With an understanding of the basic techniques of doubleweave and a little bit of imagination and ingenuity, weavers are free to explore in any direction that they wish to go. I recommend taking a look at the bibliography for many sources of further inspiration.
This book takes an in-depth look at how doubleweave works on four shafts with a sampler project that illustrates a variety of techniques that can all be done on one warp with one threading and one tie-up. There are also detailed instructions for doubleweave pick-up. Before moving on to more shafts, we’ll look at several variations that can expand the possibilities on four shafts by introducing new threadings or multiple colors. You then take these principles and expand them to more shafts. A series of projects on eight shafts will explore some of the many possibilities, as well as give ideas for further variations.
This book is meant to be a hands-on experience. I’ve essentially taken the workshops that I teach and put them into these pages. Reading about doubleweave can only take you so far—you really need to sit down at the loom and do it yourself to truly understand (and have the fun of) weaving multiple layers of cloth. Whatever your skill level, I urge you to spend some time weaving the samples, thinking about what’s going on in the various layers as you weave, and developing your own ideas. Then let your imagination go wild and let the magic unfold.
As a beginning weaver in my midtwenties, I took a class from a woman in her midsixties who had been weaving for 50 years. She told me that it made her sad to think of all the things she wouldn’t have time to weave in her lifetime. And I thought, how wonderful to still have fresh ideas and be so interested in something that you’ve been doing for that long. It made me feel that weaving was something I would want to do for the rest of my life.
Well, I’m now getting close to the age that teacher was back then, with 40 years of weaving under my belt. The ideas keep coming, and I can’t imagine ever getting through the list of projects that I want to try. But rather than feeling sad that I’ll probably never get to the end of my list, much less the stash of yarn accumulated over the years, I feel incredibly fortunate that I found something I still feel passionately about after all this time. I’m having more fun than ever with doubleweave and can’t wait to get to my loom every day to try out new ideas. I hope you’ll be inspired to explore the techniques and projects in this book and that you’ll feel the same passion!
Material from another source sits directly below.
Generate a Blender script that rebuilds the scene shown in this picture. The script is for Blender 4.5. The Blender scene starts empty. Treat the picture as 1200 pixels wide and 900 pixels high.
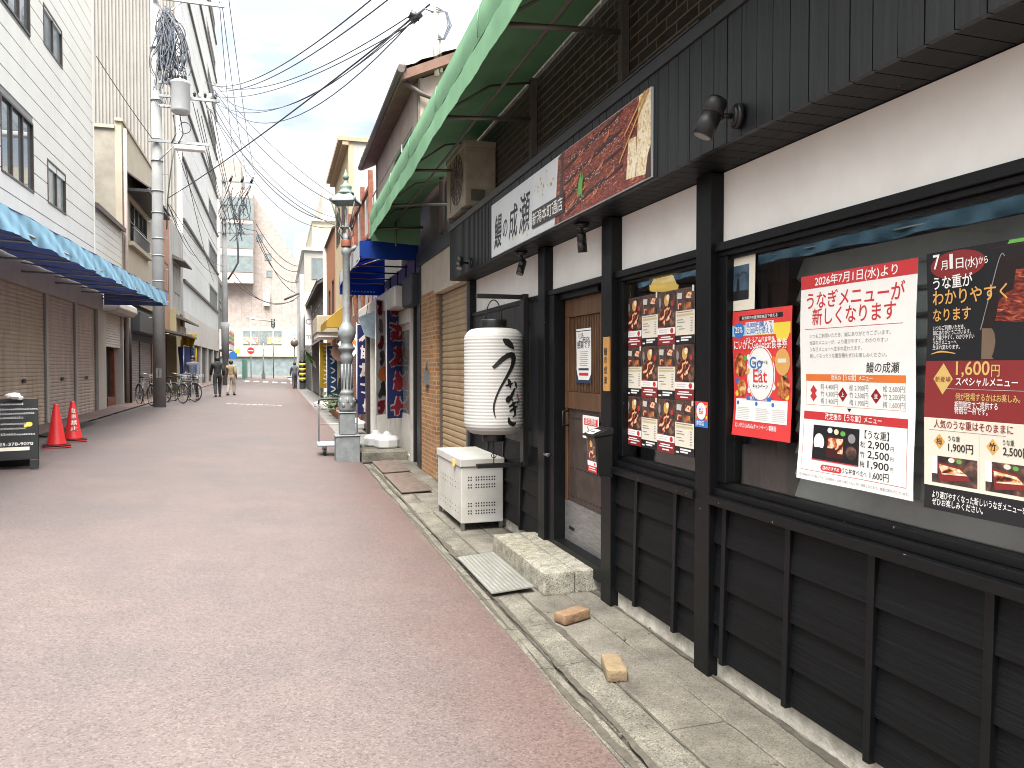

Doubleweave is unparalleled in its versatility as a weave structure. You can weave pieces that are two or more times as wide as your loom. You can weave pieces that are functional, sculptural, or purely decorative works of art. Doubleweave is both a weave structure in itself and a vehicle for exploring other weave structures. And with the ability to interchange threads of different colors from one layer to the other, the sky is the limit for color exploration.